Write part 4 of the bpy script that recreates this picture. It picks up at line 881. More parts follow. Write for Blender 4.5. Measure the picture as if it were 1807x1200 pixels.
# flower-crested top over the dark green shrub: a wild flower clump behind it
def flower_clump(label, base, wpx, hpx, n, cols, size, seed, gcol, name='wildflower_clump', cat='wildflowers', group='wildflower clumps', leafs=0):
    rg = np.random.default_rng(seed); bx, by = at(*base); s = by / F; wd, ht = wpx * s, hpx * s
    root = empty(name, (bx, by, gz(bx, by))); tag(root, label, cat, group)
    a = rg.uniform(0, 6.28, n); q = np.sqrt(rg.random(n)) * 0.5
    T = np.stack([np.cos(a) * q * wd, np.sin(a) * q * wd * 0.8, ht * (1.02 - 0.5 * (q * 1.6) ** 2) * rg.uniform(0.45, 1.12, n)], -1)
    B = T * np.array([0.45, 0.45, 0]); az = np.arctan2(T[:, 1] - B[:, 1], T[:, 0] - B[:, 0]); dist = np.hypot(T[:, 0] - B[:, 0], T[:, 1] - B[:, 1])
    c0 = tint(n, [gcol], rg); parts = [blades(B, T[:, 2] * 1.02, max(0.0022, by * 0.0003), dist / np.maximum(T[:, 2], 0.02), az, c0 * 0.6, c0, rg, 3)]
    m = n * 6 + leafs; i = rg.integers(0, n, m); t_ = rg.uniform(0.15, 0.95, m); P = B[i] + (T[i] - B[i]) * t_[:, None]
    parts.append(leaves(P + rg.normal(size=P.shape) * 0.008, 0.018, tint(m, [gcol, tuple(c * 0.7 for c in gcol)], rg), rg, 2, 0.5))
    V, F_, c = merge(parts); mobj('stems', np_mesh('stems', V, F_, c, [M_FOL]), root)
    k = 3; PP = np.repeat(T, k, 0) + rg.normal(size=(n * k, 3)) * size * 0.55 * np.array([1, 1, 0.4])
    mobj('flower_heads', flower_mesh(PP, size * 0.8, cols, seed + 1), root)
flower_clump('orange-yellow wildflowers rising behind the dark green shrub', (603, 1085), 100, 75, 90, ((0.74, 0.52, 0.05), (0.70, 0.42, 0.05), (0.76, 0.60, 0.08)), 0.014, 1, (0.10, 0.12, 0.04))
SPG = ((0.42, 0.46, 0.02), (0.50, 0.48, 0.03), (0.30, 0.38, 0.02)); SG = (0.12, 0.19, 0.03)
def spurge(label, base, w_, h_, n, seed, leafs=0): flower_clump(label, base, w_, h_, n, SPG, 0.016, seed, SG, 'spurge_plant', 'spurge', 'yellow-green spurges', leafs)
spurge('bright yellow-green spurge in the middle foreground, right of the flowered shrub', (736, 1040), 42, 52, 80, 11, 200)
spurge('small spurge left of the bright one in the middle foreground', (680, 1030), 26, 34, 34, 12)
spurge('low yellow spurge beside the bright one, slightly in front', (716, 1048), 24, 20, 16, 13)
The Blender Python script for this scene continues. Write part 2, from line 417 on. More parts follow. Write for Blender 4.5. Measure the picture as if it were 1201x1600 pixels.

> [DO THIS]: Give again, word for word, the lines starting at the line that has "c0 = tint(n, [gcol], rg);" and ending at the line that has "parts.append(leaves(P + rg.normal(size=P.shape)", with both of those lines included and nothing else.

> [TASK ANSWER]:
    c0 = tint(n, [gcol], rg); parts = [blades(B, T[:, 2] * 1.02, max(0.0022, by * 0.0003), dist / np.maximum(T[:, 2], 0.02), az, c0 * 0.6, c0, rg, 3)]
    m = n * 6 + leafs; i = rg.integers(0, n, m); t_ = rg.uniform(0.15, 0.95, m); P = B[i] + (T[i] - B[i]) * t_[:, None]
    parts.append(leaves(P + rg.normal(size=P.shape) * 0.008, 0.018, tint(m, [gcol, tuple(c * 0.7 for c in gcol)], rg), rg, 2, 0.5))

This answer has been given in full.